Trader's company was also part of the consent order issued by a court in Illinois.
The order also permanently prohibits further violations of the CEA and CFTC
The defendants are Dro Kholamian of Barrington, Illinois and his company, Blue Star Trading, LLC (Blue Star), which had an office in Park Ridge, Illinois. The consent order resolves a CFTC action filed on November 30, 2018 alleging solicitation fraud, misappropriation of client funds, and failing to register with the CFTC as a commodity trading advisor and an associated person.
The order finds that between January 2013 and November 2018, defendants solicited and accepted $995,000 from clients for futures and forex trading through accounts managed by Kholamian and Blue Star.
Through his affiliation with his Armenian church and social contacts of Armenian heritage, Kholamian sought out some clients. Defendants returned $768,000 to their clients and stole $227,000, using those funds to pay other clients in a Ponzi scheme-like fashion, as well as to pay for Kholamian's personal and business expenses.
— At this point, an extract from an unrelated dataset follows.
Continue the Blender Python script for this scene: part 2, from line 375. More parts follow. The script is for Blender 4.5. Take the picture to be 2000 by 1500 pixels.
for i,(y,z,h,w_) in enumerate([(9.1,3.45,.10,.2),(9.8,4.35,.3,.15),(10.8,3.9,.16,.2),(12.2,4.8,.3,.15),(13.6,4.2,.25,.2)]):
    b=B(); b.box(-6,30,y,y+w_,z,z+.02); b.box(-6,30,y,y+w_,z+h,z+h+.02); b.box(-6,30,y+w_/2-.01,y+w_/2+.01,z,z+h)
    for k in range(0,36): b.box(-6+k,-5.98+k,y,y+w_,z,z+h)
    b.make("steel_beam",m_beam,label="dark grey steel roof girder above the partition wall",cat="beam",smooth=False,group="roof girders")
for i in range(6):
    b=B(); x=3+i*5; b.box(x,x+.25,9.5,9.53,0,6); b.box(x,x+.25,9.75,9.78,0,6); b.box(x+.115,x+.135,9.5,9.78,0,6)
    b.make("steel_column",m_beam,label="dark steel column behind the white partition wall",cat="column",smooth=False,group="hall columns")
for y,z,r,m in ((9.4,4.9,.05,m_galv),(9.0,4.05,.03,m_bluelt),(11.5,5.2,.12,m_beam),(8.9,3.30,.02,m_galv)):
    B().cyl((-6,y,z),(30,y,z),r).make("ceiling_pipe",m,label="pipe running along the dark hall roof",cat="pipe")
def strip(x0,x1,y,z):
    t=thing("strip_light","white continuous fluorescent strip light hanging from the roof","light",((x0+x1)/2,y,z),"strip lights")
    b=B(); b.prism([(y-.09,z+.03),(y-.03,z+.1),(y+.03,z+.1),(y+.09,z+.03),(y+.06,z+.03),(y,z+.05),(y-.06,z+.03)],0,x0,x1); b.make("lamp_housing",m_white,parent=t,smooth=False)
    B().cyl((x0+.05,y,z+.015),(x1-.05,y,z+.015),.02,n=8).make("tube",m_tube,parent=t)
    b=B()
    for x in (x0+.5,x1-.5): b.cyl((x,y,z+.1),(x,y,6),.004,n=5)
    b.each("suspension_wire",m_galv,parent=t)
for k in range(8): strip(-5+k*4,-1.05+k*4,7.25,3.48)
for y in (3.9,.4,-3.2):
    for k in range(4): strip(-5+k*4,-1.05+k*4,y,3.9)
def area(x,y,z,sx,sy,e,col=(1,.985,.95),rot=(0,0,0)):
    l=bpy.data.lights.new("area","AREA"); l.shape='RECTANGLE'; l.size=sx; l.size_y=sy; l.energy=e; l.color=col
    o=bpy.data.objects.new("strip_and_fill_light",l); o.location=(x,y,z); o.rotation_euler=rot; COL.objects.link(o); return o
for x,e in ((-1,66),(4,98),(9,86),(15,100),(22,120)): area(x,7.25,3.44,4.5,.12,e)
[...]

In addition to $227,000 in restitution, Kholamian and Blue Star must pay a civil monetary penalty of $150,000. In addition to permanently prohibiting further violations of the Act and CFTC regulations, the order imposes permanent registration and trading bans on the defendants.
Recent CFTC Enforcement Actions
Recently, the CFTC filed a civil enforcement action to charge four operators for running a $44 million Bitcoin Ponzi scheme .
Dwayne Golden of Florida, Jatin Patel of India, Marquis Egerton of North Carolina and Gregory Aggesen of New York were charged with fraud for operating Ponzi schemes involving Bitcoin, for fraudulently soliciting more than $44 million of investments, and for misappropriating millions of dollars. Golden, Patel and Egerton are accused of fraudulently soliciting more than $23 million worth of Bitcoins through the websites Empowercoin and Ecoinplus.